Vilhena – Sem sociedade civil não se faz democracia. Não existe ambiente onde se troquem idéias legítimas e abertamente para se construir um plano de sociedade mais justa. Para que se possa ter um marco legal que viabilize as realizações e o comprometimento da sociedade civil, é necessário aplacar a fúria tributária imposta pelo governo e diferenciar aqueles que usam o mesmo espaço que nós, mas para obtenção de lucratividade. Acho que o argumento deve ser o da diferenciação do que é uma coisa e do que é outra, da institucionalidade de uma sociedade civil forte e a quebra da fúria tributária, ou pelo menos uma readequação para buscar fontes ainda não exploradas. Acho que esses três elementos são relevantes para reconstruir o marco legal do terceiro setor.

redeGIFE – O senhor trabalha numa organização chamada Conectas. Poderia nos falar um pouco sobre o trabalho da entidade?

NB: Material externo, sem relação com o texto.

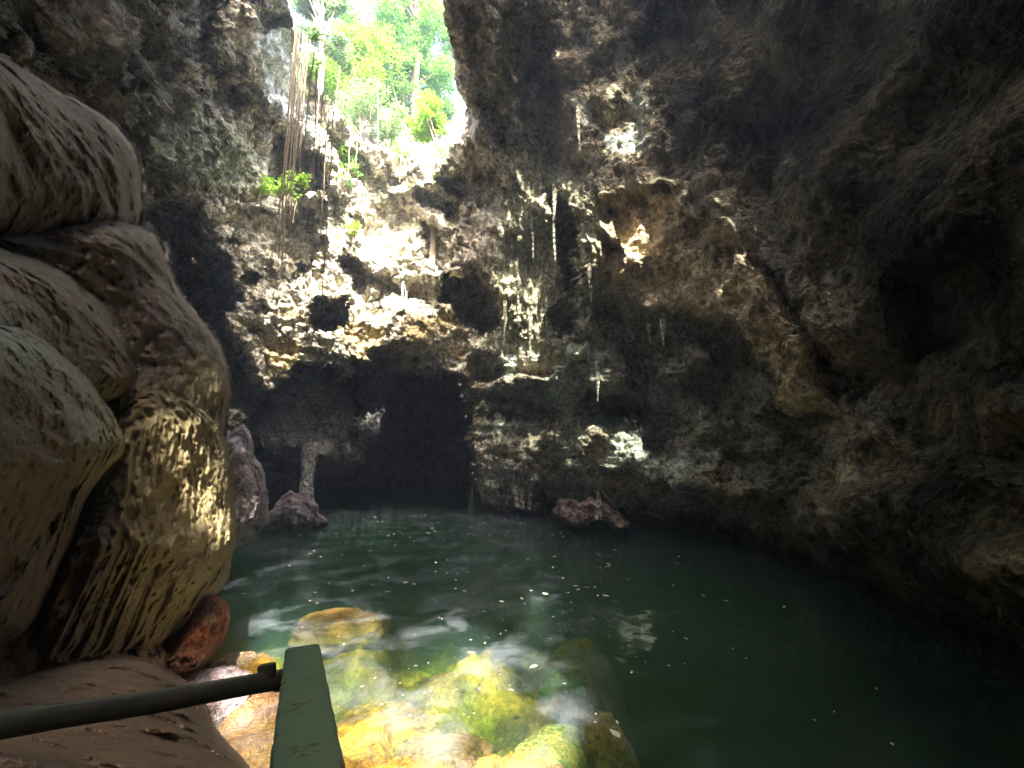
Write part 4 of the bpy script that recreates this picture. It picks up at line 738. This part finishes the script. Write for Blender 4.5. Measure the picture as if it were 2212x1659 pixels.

Vilhena – A Conectas é uma organização que tem por missão fundamental o fortalecimento do movimento dos direitos humanos no hemisfério sul. Não só no Brasil, mas também na África e na Ásia. Nós trabalhamos com três áreas: a primeira delas é educação em direitos humanos e profissionalização dos seus militantes nessas organizações do hemisfério sul. A segunda é o fornecimento de capacidade legal, ou seja, advocacia para os movimentos de direitos humanos, para que eles possam defender as suas causas, e isso é feito por meio de um sistema de voluntariado de advogados que colaboram com pequenas organizações de direitos humanos. A última é a comunicação social. Estamos trabalhando na construção de uma agência de direitos humanos, que busque recolocar esse tema de uma forma mais adequada nos meios de comunicação. Pela nossa percepção, os direitos humanos se transformaram num tema proibido ou mal colocado. Deve haver uma ação integrada e sistemática para que este tema possa ser mais bem compreendido pela população.

redeGIFE – Já existe uma articulação com as entidades dos outros países?
Vilhena – Sim. Nós já temos uma articulação com mais de 200 organizações em diversos países do hemisfério sul. E a sede é em São Paulo.